## What is being asked
Locate all lines with the word "ovate". Copy them.

## Source material
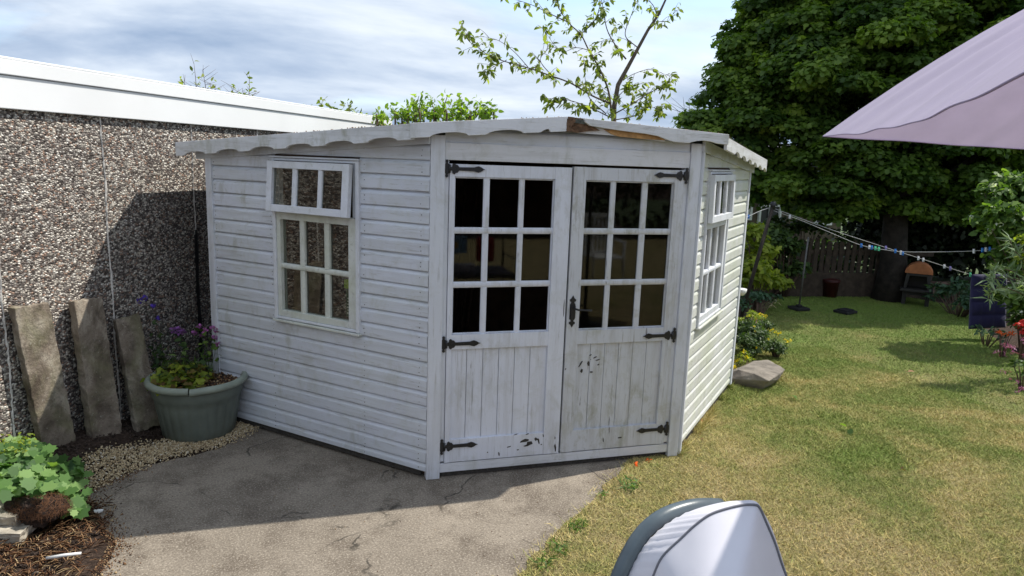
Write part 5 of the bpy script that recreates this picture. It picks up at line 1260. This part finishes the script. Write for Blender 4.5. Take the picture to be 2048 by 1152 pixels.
for (px, py), lb in (((1472, 722), 'bright yellow flower against the summerhouse wall foot'), ((1541, 660), 'yellow flower in the grass right of the green shrub'), ((1575, 684), 'yellow flower out on the lawn above the boulder'), ((1530, 664), 'small yellow bloom beside the green shrub'), ((1556, 668), 'tiny yellow bloom between two others on the lawn'), ((1475, 740), 'lowest yellow flower by the wall and boulder')):
    g = G(px, py, .06); stemplant('yellow_flower', lb, 'flower', Vector((g.x, g.y, .0)), [g, g+Vector((.03, 0, .01)), g+Vector((-.02, .02, .02))], 'lime', 4, .03, .4, int(px), .0015, True, 'yellow', 10, .016, group='yellow flowers by the lawn')
# --- right-hand border
shrub('flowering_shrub', 'large fresh green shrub with white blossom at the right edge', 'shrub', [(2030, 400, 62, 7.6), (1992, 400, 34, 7.5), (1975, 445, 30, 7.3), (2005, 510, 30, 7.3), (2000, 440, 50, 7.4), (2060, 470, 75, 7.5), (1985, 480, 34, 7.3), (2040, 540, 60, 7.4), (2090, 400, 60, 7.6), (2030, 610, 45, 7.4), (2070, 630, 40, 7.3)], 'lime', 1500, .07, .75, 131, cl=20, root=(2180, 7.6), flowers=[('whitefl', 55, .03)])
shrub('golden_shrub', 'bright yellow green shrub below the white blossom at the right edge', 'shrub', [(2052, 495, 28, 6.3), (2066, 530, 30, 6.3), (2052, 555, 16, 6.3)], 'yellowgreen', 2600, .05, .7, 132, cl=24, root=(2160, 6.6))
t_ = shrub('buddleia', 'grey green long leaved spray reaching in front of the navy pad', 'shrub', [(2075, 590, 34, 6.4), (2080, 560, 30, 6.2)], 'greyleaf', 900, .11, .22, 133, shape='lance', cl=16, root=(2170, 6.4))
P = []; r = np.random.default_rng(134); b_ = MB()
for pts_ in ([(2050, 590), (2010, 575), (1985, 580), (1978, 598)], [(2040, 560), (2000, 556), (1978, 560)], [(2035, 545), (2005, 538), (1985, 542)], [(2050, 520), (2028, 500), (2020, 480)]):
    pa = cr([W(x, y, 6.3) for x, y in pts_], 6); b_.tube(pa, .004, 5)
    for q_ in pa:
        for k_ in range(3): P.append(tuple(q_))
    for k_ in range(8): P.append(tuple(pa[-1]))
b_.build('stem', M['twig'], t_); leaves('foliage', np.array(P), np.tile([0, -.4, .7], (len(P), 1)), .11, .26, M['greyleaf'], r, 'lance', t_, .7)
shrub('border_plant', 'dark leafy plants low in the border behind the hanging pad', 'plant', [(1880, 590, 26, 9.6), (1915, 585, 30, 9.4), (1935, 610, 26, 9.0), (1955, 590, 34, 9.0)], 'bluegreen', 900, .08, .5, 135, cl=14)
shrub('border_plant', 'low green plants under the hanging pad', 'plant', [(1975, 668, 20, 7.7), (1995, 672, 18, 7.5), (1955, 662, 12, 7.9)], 'bluegreen', 2200, .05, .6, 136, cl=18)
shrub('azalea', 'vivid red flowers at the right edge beyond the lawn', 'flower', [(2042, 655, 18, 7.0), (2060, 662, 20, 7.0)], 'red', 2200, .034, .5, 137, cl=14, sub=.5)
shrub('orange_flower', 'orange red flowers at the border below the pad', 'flower', [(2000, 670, 9, 7.2), (2020, 668, 9, 7.2)], 'orange', 3200, .035, .5, 138, cl=14, sub=.5)
shrub('heather', 'pink purple heather spreading at the lawn edge on the right', 'flower', [(2020, 700, 18, 6.7), (2040, 690, 22, 6.7), (2000, 708, 12, 6.7), (2050, 715, 20, 6.5)], 'heather', 3200, .035, .3, 139, shape='lance', cl=20, stems=False)
shrub('heather', 'strip of faded pink heather lower down the right edge', 'flower', [(2030, 765, 11, 5.95), (2045, 785, 13, 5.8), (2010, 745, 8, 6.1)], 'heather', 3500, .03, .3, 140, shape='lance', cl=20, stems=False)
shrub('border_plant', 'glossy green plant at the right edge between the heathers', 'plant', [(2045, 735, 20, 6.1), (2060, 750, 24, 6.1)], 'shrub', 2500, .045, .7, 141, cl=20)
shrub('border_plant', 'shaded greenery at the right edge below the grey green shrub', 'plant', [(2040, 640, 34, 7.6), (2070, 650, 40, 7.6)], 'shrub', 900, .07, .6, 142, cl=14)
# --- slender tree behind the summerhouse
r = np.random.default_rng(151); D1 = 7.9
yt = empty('young_tree', (W(1226, 300, D1).x, W(1226, 300, D1).y, 0), 'slender sparse young tree rising behind the summerhouse roof', 'tree')
tr0 = W(1226, 300, D1); b_ = MB(); b_.tube([(tr0.x, tr0.y, 0), tuple(tr0), tuple(W(1228, 215, D1)), tuple(W(1236, 170, D1)), tuple(W(1258, 130, D1)), tuple(W(1277, 95, D1)), tuple(W(1296, 60, D1)), tuple(W(1318, 28, D1)), tuple(W(1338, -15, D1)), tuple(W(1350, -60, D1))], [.05, .035, .03, .026, .022, .019, .017, .014, .010, .005], 8); b_.build('trunk', M['bark'], yt)
BR = [([(1227, 235), (1215, 185), (1200, 140), (1180, 100), (1160, 70), (1138, 48), (1118, 15), (1105, -30)], 8.0, .014, 1.0),
      ([(1256, 120), (1232, 96), (1215, 62), (1205, 20), (1195, -30)], 7.8, .009, .9),
      ([(1222, 205), (1185, 190), (1140, 168), (1095, 150), (1055, 134), (1012, 122), (978, 108), (955, 96), (935, 82), (924, 58)], 7.6, .010, .75),
      ([(1225, 238), (1180, 215), (1135, 200), (1095, 196)], 7.7, .007, 1.3),
      ([(1210, 230), (1180, 195), (1172, 160), (1168, 130)], 8.2, .007, .9),
      ([(1229, 228), (1262, 212), (1290, 190), (1318, 175), (1338, 172)], 7.7, .008, .9),
      ([(1228, 240), (1270, 232), (1300, 215), (1320, 222)], 8.1, .007, 1.0),
      ([(1240, 165), (1268, 150), (1300, 140), (1336, 150)], 8.3, .005, .5),
      ([(1296, 60), (1315, 45), (1338, 42), (1352, 18)], 7.9, .005, .25),
      ([(1277, 96), (1250, 70), (1262, 30), (1280, -20)], 8.2, .007, .5),
      ([(1055, 134), (1030, 105), (1000, 82), (970, 75)], 7.6, .005, .3),
      ([(1012, 122), (985, 135), (972, 148)], 7.6, .004, .8),
      ([(1138, 48), (1100, 30), (1060, 10), (1010, -10)], 7.7, .007, .9),
      ([(1160, 70), (1190, 40), (1200, 5), (1190, -40)], 8.2, .007, 1.0),
      ([(1105, 155), (1080, 120), (1100, 95), (1110, 80)], 7.5, .005, .3),
      ([(1318, 28), (1300, 5), (1270, -10)], 8.0, .006, .5),
      ([(1180, 100), (1150, 95), (1120, 100), (1090, 60)], 7.9, .005, .7),
      ([(1232, 200), (1252, 182), (1275, 168)], 7.6, .005, 1.0)]
P = []; Dn = []
for pts_, d, rad, dens in BR:
    pa = cr([W(x+r.normal(0, 1.5), y+r.normal(0, 1.5), d+r.normal(0, .05)) for x, y in pts_], 6); n = len(pa)
    b_ = MB(); b_.tube(pa, [rad*(1-.8*i/n) for i in range(n)], 6)
    for i in range(1, n):
        m_ = r.poisson(2.5*dens*(.5+i/n)); p = pa[i]; dirv = (pa[i]-pa[i-1]).normalized()
        for k_ in range(max(0, int(m_)//3)+(r.uniform() < .5)):
            dv_ = Vector(r.normal(0, 1, 3)); tw = p+dv_.normalized()*r.uniform(.05, .17)*(1.15-.5*i/n)+dirv*.05; b_.tube([p, p.lerp(tw, .5)+Vector((0, 0, .01)), tw], [.003, .0022, .0014], 4)
            for q_ in range(int(4*dens+2)):
                lp = p.lerp(tw, r.uniform(.3, 1.1)); P.append(tuple(lp)); Dn.append((dv_.x*.5, dv_.y*.5, -.8))
    b_.build('branch', M['bark'], yt)
leaves('crown', np.array(P), np.tile([0, -.3, .5], (len(P), 1)), .072, .5, M['cherry'], r, 'ovate', yt, .8, .35, None, np.array(Dn))
print('cherry', len(P))
def sprigs(name, label, cat, px0, px1, pyb, tops, d, mt, seed, dens=1., bare=False, lsize=.07):
    r = np.random.default_rng(seed); c = W((px0+px1)/2, pyb, d); t = empty(name, (c.x, c.y, 0), label, cat); b = MB(); P = []
    for (px, py) in tops:
        dd = d+r.uniform(-.2, .2); top_ = W(px, py, dd); root = Vector((c.x+(W(px, pyb, dd).x-c.x)*.6, c.y+(W(px, pyb, dd).y-c.y)*.6, 0)); mid = W(px+r.normal(0, 5), pyb, dd)
        pa = cr([root, mid, mid.lerp(top_, .5)+Vector((r.normal(0, .03), 0, 0)), top_], 5); b.tube(pa, [.014*(1-.85*i/len(pa)) for i in range(len(pa))], 5)
        for i in range(5, len(pa)):
            for k_ in range(r.poisson(3*dens)):
                lp = pa[i]+Vector(r.normal(0, .035, 3)); P.append(tuple(lp))
            if bare and r.uniform() < .5:
                e_ = pa[i]+Vector((r.normal(0, .15), 0, r.uniform(.05, .2))); b.tube([pa[i], e_], [.004, .0015], 4)
    b.build('stem', M['twig'], t)
    if P: leaves('foliage', np.array(P), np.tile([0, -.3, .6], (len(P), 1)), lsize, .5, M[mt], r, 'ovate', t, .8)
rr_ = np.random.default_rng(5)
sprigs('upright_shrub', 'fresh green upright shoots rising above the left part of the summerhouse roof', 'shrub', 770, 990, 262, [(785, 215), (800, 225), (815, 210), (838, 192), (850, 205), (862, 200), (875, 222), (895, 190), (905, 210), (918, 215), (925, 198), (940, 225), (955, 208), (965, 222), (983, 214), (772, 232), (830, 225), (888, 225), (760, 240), (845, 190)], 6.9, 'bright', 161, 1.25, lsize=.062)
sprigs('upright_shrub', 'thin leaved olive bush above the far end of the garage fascia', 'shrub', 600, 745, 262, [(612, 208), (618, 225), (645, 200), (665, 215), (680, 222), (695, 204), (705, 222), (650, 228), (668, 232), (685, 236), (715, 232), (730, 238), (745, 240), (630, 232)], 10.5, 'cherry', 162, 1.5, lsize=.08)
sprigs('bare_sapling', 'bare twiggy sapling standing up above the left of the fascia', 'sapling', 365, 420, 215, [(388, 128), (405, 140), (370, 150), (420, 165), (398, 172)], 13.5, 'cherry', 163, .25, True, lsize=.1)
sprigs('bare_sapling', 'second bare sapling just right of the other above the fascia', 'sapling', 430, 505, 225, [(432, 168), (462, 172), (485, 180), (499, 150), (478, 185), (492, 190)], 13.5, 'cherry', 164, .5, True, lsize=.1)
sprigs('bare_sapling', 'fine bare twigs between the roof corner and the big tree', 'sapling', 1365, 1410, 290, [(1368, 210), (1378, 198), (1392, 196), (1405, 205), (1360, 225), (1398, 218)], 11.5, 'maple', 165, .3, True, lsize=.09)
# --- unseen hedge added behind the photographer to darken reflections in the glass
r = np.random.default_rng(171); cs = []; rr2 = []
for i in range(520): cs.append(np.array([r.uniform(-8, 14), -12.5+r.uniform(-.5, .5), r.uniform(.1, 3.6)])); rr2.append(r.uniform(.35, .55))
P, Q = clumps(cs, rr2, 150, r, flat=.8, up=.2); he = empty('reflection_hedge', (3, -12.5, 0), 'unseen tall hedge added behind the camera to darken the door glass reflections', 'hedge')
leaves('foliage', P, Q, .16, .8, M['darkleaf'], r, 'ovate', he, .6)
# --- fallen leaves and weeds
def fallen(px, py, mt, lb, sz=.03, seed=1, z=.022, n=3):
    r = np.random.default_rng(seed); g = G(px, py, z); P = np.array([(g.x+r.normal(0, .006), g.y+r.normal(0, .006), z+r.uniform(0, .006)) for i in range(n)])
    o = leaves('fallen_leaf', P, np.tile([0, 0, 1], (n, 1)), sz, .5, M[mt], r, 'ovate', None, .25); tag(o, lb, 'leaf', 'scraps fallen on the lawn and patio')
fallen(1272, 929, 'orange', 'orange brown leaf scrap at the right end of the threshold', .03, 1, .012, 6)
fallen(1298, 921, 'orange', 'second orange brown scrap beside the right door post', .026, 2, .014, 5)
fallen(1696, 857, 'lime', 'pale green torn leaf lying on the middle of the lawn', .085, 3, .028, 2)
fallen(1586, 793, 'lime', 'small green leaf on the grass below the boulder', .06, 4, .028, 3)
fallen(1804, 940, 'redleaf', 'brown leaf on the right of the lawn', .035, 5, .028, 3)
fallen(1410, 878, 'redleaf', 'curled brown leaf near the foot of the right-hand wall', .03, 6, .028, 3)
fallen(1403, 841, 'orange', 'orange scrap against the right-hand cladding foot', .024, 7, .02, 3)
fallen(1534, 1028, 'redleaf', 'brown leaf just right of the pram hood', .03, 8, .028, 3)
fallen(1815, 745, 'straw', 'pale dry leaf far up the lawn', .06, 9, .03, 2)
for (px, py, w_, n, sz, lb) in ((1258, 968, 26, 60, .05, 'broad green weed tuft at the patio edge below the doors'), (1205, 985, 14, 20, .035, 'small weed between patio and lawn'), (1155, 1050, 30, 60, .04, 'straggling weeds midway along the patio edge'), (1115, 1095, 30, 60, .04, 'weeds along the patio edge near the bottom of the picture'), (1090, 1125, 26, 50, .04, 'lowest weeds on the patio edge left of the pram'), (1205, 960, 1, 2, .02, None)):
    if lb is None: continue
    r = np.random.default_rng(px); P = np.array([tuple(G(px+r.normal(0, w_*.4), py+r.normal(0, w_*.25), .01+r.uniform(0, .02))) for i in range(n)])
    o = leaves('weed', P, np.tile([0, 0, .8], (n, 1)), sz, .28, M['mantle' if px > 1200 else 'lime'], r, 'lance', None, .6); tag(o, lb, 'weed', 'weeds along the patio edge')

## Reply to the task
leaves('crown', np.array(P), np.tile([0, -.3, .5], (len(P), 1)), .072, .5, M['cherry'], r, 'ovate', yt, .8, .35, None, np.array(Dn))
    if P: leaves('foliage', np.array(P), np.tile([0, -.3, .6], (len(P), 1)), lsize, .5, M[mt], r, 'ovate', t, .8)
leaves('foliage', P, Q, .16, .8, M['darkleaf'], r, 'ovate', he, .6)
    o = leaves('fallen_leaf', P, np.tile([0, 0, 1], (n, 1)), sz, .5, M[mt], r, 'ovate', None, .25); tag(o, lb, 'leaf', 'scraps fallen on the lawn and patio')